Christianity’s Contributions: Life protected (Part 3)

This month we’ve explored Christianity’s contributions to life on the planet in the specific area of protecting human life.  As we have seen, through the Church’s influence, abortion and infanticide were curbed.  Sadly, the inhumane treatment of children did not stop with those atrocities.  Child abandonment was another aspect of human life that the Church needed to address.

The Greek poet Euripides says infants were thrown in manure piles and roads, left to die of exposure, starvation, or dehydration.  Sometimes, children were even thrown into rivers to drown.  Evidently, this practice was so widespread that Greco-Roman plays even featured heroes who had been abandoned as infants yet survived and went on to do noteworthy things.  One can read about Oedipus, Poseidon, or Paris as examples of these neglected children who overcame their misfortune.

Thankfully, Christianity didn’t just offer fictional accounts of a better world for those abandoned–it offered real world help to the most helpless of all humans, newborn infants.  The Church spoke out against the practice, offered adoption to those abandoned, and eventually helped outlaw the practice entirely.
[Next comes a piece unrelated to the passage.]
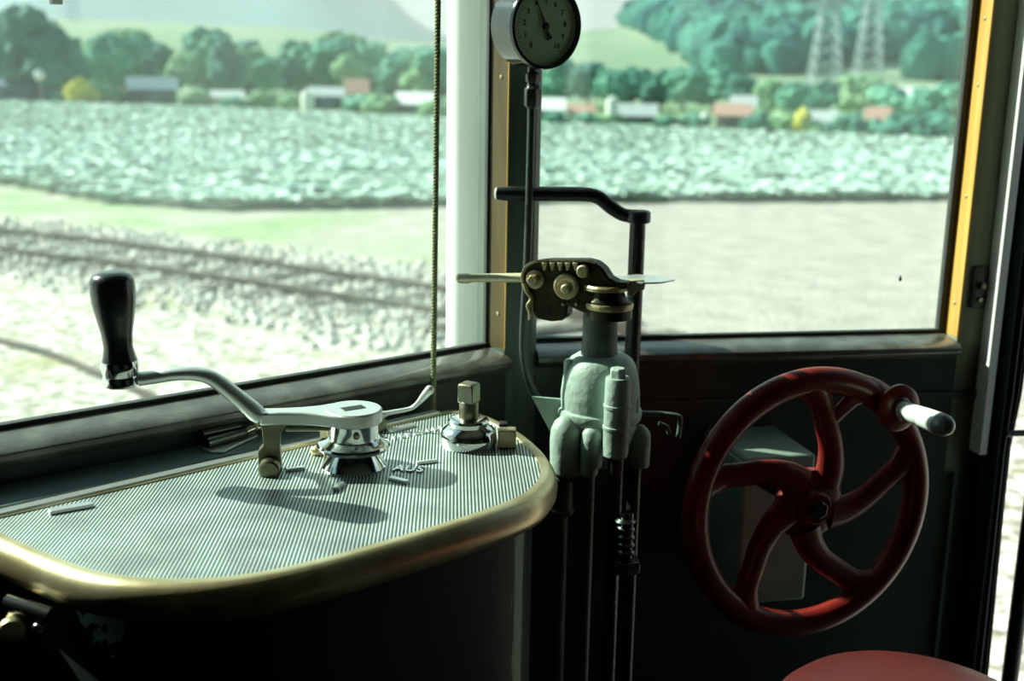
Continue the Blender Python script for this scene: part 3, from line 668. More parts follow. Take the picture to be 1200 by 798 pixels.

Clement of Alexandria noted that Romans protected birds yet abandoned children.  He serves as an example of the Christians who spoke out and were not silent when confronted with the horrors of the day.  Moreover, as the practice of child abandonment continued, Christians practiced what they preached–they adopted children and loved them as their own.  James 1:27 says, “Religion that God our Father accepts as pure and faultless is this: to look after orphans and widows in their distress and to keep oneself from being polluted by the world.”  In addition to families adopting those abandoned, the Roman government eventually put an end to the practice due to the Church’s influence.  The Christian Emperor Valentinian outlawed the practice in 374 AD.